Reprinted from NewsMax.com
Vile Left Gets a Pass
Steve Malzberg
Thursday, June 15, 2006
You have to admire the brazen hypocrisy being exhibited by the liberal media when it comes to the treatment that Ann Coulter has been receiving from them.
She has been so vilified that at least one liberal columnist has reportedly suggested she'd be better off dead.

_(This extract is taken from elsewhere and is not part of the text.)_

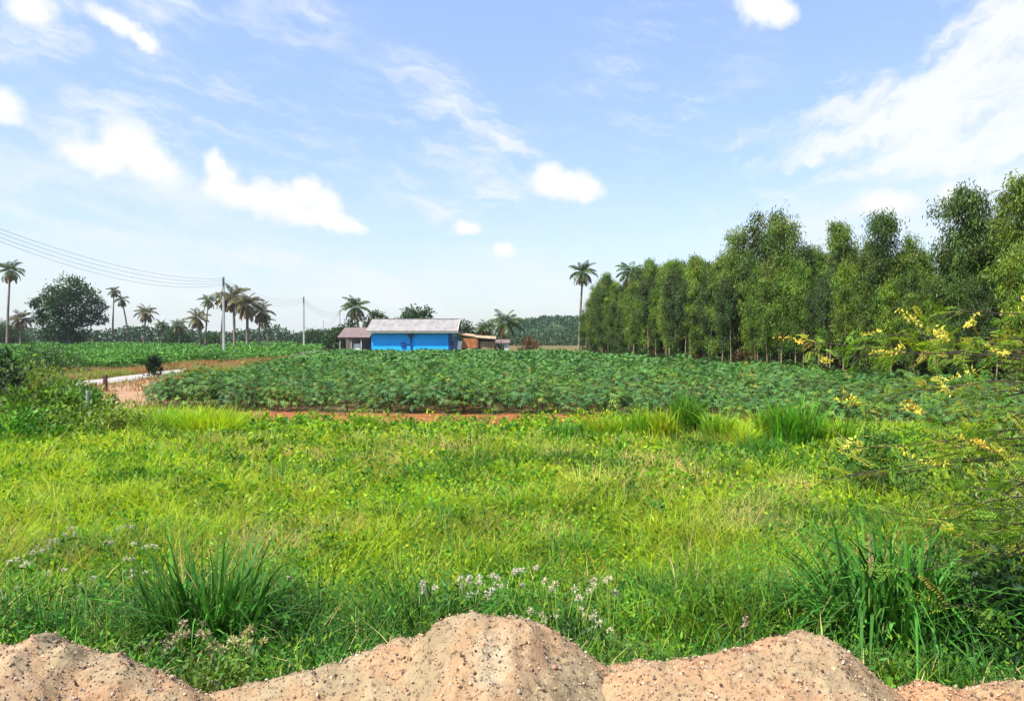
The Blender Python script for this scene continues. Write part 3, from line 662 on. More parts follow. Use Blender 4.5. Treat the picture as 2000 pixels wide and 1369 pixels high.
def open_shed():
    Y = 101.5; x0, x1 = sx(664, Y), sx(724, Y); ox = x0
    r = thing('open_shed', 'open-fronted shed with a faded pink sheet roof against the left side of the blue house', 'shed', (x0, Y, 0)); W = x1 - x0
    g = Geo(); slab(g, [(-.25, -.5, 2.62), (W - .05, -.5, 2.62), (W - .05, 4.2, 3.95), (-.25, 4.2, 3.95)], .07); g.obj('roof', PINKROOF, r)
    g = Geo(); box(g, -.2, W - .1, -.44, -.38, 2.36, 2.535); g.obj('eave_board', WOODD, r)
    for x in (.05, 1.55, 2.85):
        g = Geo(); box(g, x - .055, x + .055, -.3, -.19, 0, 2.52); g.obj('post', CREAM if x > 2 else CONC, r)
    g = Geo(); box(g, 0, W - .35, 3.6, 3.75, 0, 3.5); g.obj('back_wall', SHADEW, r)
    g = Geo(); box(g, .15, 2.72, -.27, -.16, .42, .74); g.obj('low_wall', CREAM, r)
    g = Geo(); box(g, 1.72, 2.72, .0, .5, .9, 1.0); box(g, 1.8, 2.6, .08, .4, 1.0, 1.75)
    for x in (1.76, 2.62): box(g, x, x + .06, .04, .46, 0, .9)
    t = g.obj('cabinet', WHITE); t.location = (ox, Y, 0); tag(t, 'white cupboard standing inside the pink-roofed open shed', 'cupboard')
    g = Geo(); s = np.linspace(0, 1, 8); tube(g, np.stack([0 * s, 0 * s, s * .85], 1), [.26, .27, .28, .28, .27, .27, .28, .25], 12); t = g.obj('water_jar', plain('blue_drum', (.03, .16, .14), rough=.5), None, True); t.location = (sx(718, 100.6), 100.6, 0)
    tag(t, 'dark green drum between the open shed and the blue wall', 'drum')
    g = Geo(); slab(g, [(0, 0, .95), (.5, -.1, .75), (.6, .3, .85), (.05, .4, 1.05)], .9); t = g.obj('white_sack', WHITE); t.location = (sx(664, 99), 99, 0); tag(t, 'small white sack in the crop below the pink-roofed open shed', 'sack')
open_shed()
def lean_to():
    Y = 101.8; x0, x1 = sx(884, Y), sx(968, Y); W = x1 - x0
    r = thing('lean_to', 'low lean-to with a rusty sagging sheet roof against the right side of the blue house', 'lean-to', (x0, Y, 0))
    g = Geo(); slab(g, [(.1, -.4, 3.15), (3.0, -.4, 2.68), (3.0, 3.4, 2.95), (.1, 3.4, 3.45)], .06); slab(g, [(2.9, -.45, 2.64), (W, -.45, 2.42), (W, 3.2, 2.72), (2.9, 3.2, 2.90)], .07); g.obj('roof', RUST, r)
    for x in (.75, 2.0, 3.4, 4.7, 5.6):
        g = Geo(); box(g, x - .05, x + .05, -.28, -.18, 0, 3.0 - .11 * x - .12); g.obj('post', WOODD, r)
    g = Geo(); box(g, .55, W - .2, 2.6, 2.72, 0, 2.35); g.obj('back_wall', SHADEW, r)
    g = Geo(); box(g, .12, .95, .10, .16, .4, 2.75); g.obj('side_panel', GREYBLUE, r)
    g = Geo(); box(g, 3.6, 5.5, .05, .12, .25, 2.05); g.obj('thatch_panel', THATCH, r)
    def cloth(name, label, X, w, z0, z1, mat, cat, lean=0.0):
        n = 10; xs = np.linspace(0, w, n); zs = np.linspace(z0, z1, 7); A, B = np.meshgrid(xs, zs); yy = .07 * np.sin(A * 9 + B) * (1.2 - (B - z0) / (z1 - z0)) - .34
        V = np.stack([A + lean * (z1 - B), yy, B], -1).reshape(-1, 3); i, j = np.meshgrid(np.arange(6), np.arange(n - 1), indexing='ij'); F = np.stack([i * n + j, i * n + j + 1, (i + 1) * n + j + 1, (i + 1) * n + j], -1).reshape(-1, 4)
        back = V + np.array([0, .02, 0]); g = Geo().add(V, F).add(back, F[:, ::-1]); o = g.obj(name, mat, None, True); o.location = (x0 + X, Y, 0); tag(o, label, cat)
    cloth('orange_tarp', 'orange cloth hanging under the rusty lean-to roof', 1.25, 2.1, 1.15, 2.45, ORANGE, 'cloth')
    cloth('white_sheet', 'white sheet hung beside the orange cloth of the lean-to', .75, .55, .1, 2.1, WHITE, 'sheet', -.12)
    cloth('sacking', 'pale sacking hanging below the orange cloth', 1.85, .75, .15, 1.1, CREAM, 'sacking')
    g = Geo(); box(g, .25, .72, -.35, .05, .0, .75); box(g, .2, .77, -.4, .1, .752, .82); t = g.obj('dark_crate', WOODD); t.location = (x0, Y, 0); tag(t, 'dark crate in the gap between the blue house and the white sheet', 'crate')
    g = Geo(); box(g, 2.5, 3.3, .3, 1.0, 0, .9); box(g, 2.45, 3.35, .25, 1.05, .902, .97); t = g.obj('brown_bench', plain('rust_brown', (.14, .04, .02), rough=.8)); t.location = (x0, Y, 0); tag(t, 'reddish brown chest under the lean-to behind the pale sacking', 'chest')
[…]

He actually asked her, "Would it kill you to do us all a favor and kill yourself?" But that columnist, Simon Dumenco of Ad Age, gets away unscathed – as do the rest of those who have directed vile, outrageous and shameful remarks in the direction of Coulter and others on the right.
Let's take the much-hyped Wednesday night matchup on Jay Leno's "Tonight Show" on NBC between Coulter and George Carlin.
You may remember Carlin as the man behind the "seven words you can't say on TV."
I also cannot write them on these pages.
In a CNN.com story about the Leno show, Coulter is described as "the acid-tongued conservative" while good old George is tabbed as "the quick-witted, anti-establishment comedian." I also see that he is in the voice cast of the new hit movie for kids called "Cars." (Disney might want to take a closer look at its movie voices in the future.)
I wonder when Ann will get her shot to voice a kids movie?
During a Sept. 9, 2005 appearance on HBO's "Real Time with Bill Maher" Carlin used his quick wit to take this gratuitous shot at our president:
"Governor Bush, and I call him that because it's really the last thing he was elected to, ... when he reaches his Christian heaven I think he will have a lot to answer for." As for the president's mother, Carlin told Maher, "The silver douche bag, I call her."
Far from evoking any Ann Coulter-type outrage, the slur elicited a hearty roar from the audience, a broad grin and chuckle from fellow guest Cynthia Tucker, a columnist from the Atlanta Journal Constitution, and a good laugh from the host himself.
I also don't recall any outrage from the left when comic Whoopi Goldberg took to the stage at Radio City Music Hall in New York City for a democratic fund-raiser for the Kerry-Edwards ticket back on July 8, 2004.
According to the New York Post, "Waving a bottle of wine, Goldberg fired off a stream of vulgar sexual wordplays on Bush's name in a riff about female genitalia." Goldberg reportedly said the country should "keep Bush where it belongs and not in the White House."
Not only did John Kerry not object to the vulgarities, but he actually took to the stage at the end of the night and thanked all the performers for "an extraordinary evening" and said that every performer "conveyed to you the heart and sole of America."
I don't recall a group of congressmen writing a letter to Goldberg or Carlin asking for an apology they way they did to Coulter.
I don't recall state legislators in New Jersey or anywhere urging a boycott of Goldberg, Carlin or, for that matter Alec Baldwin, who had urged the stoning of Congressman Henry Hyde during the impeachment of Bill Clinton, the way they have for Coulter.
Might I have said what Coulter has said about the "Jersey Girls" in a different way? Yes, and I have many times. But the reaction by the left to what Coulter did say is just another example, the latest example, of selective outrage, aka the old double standard.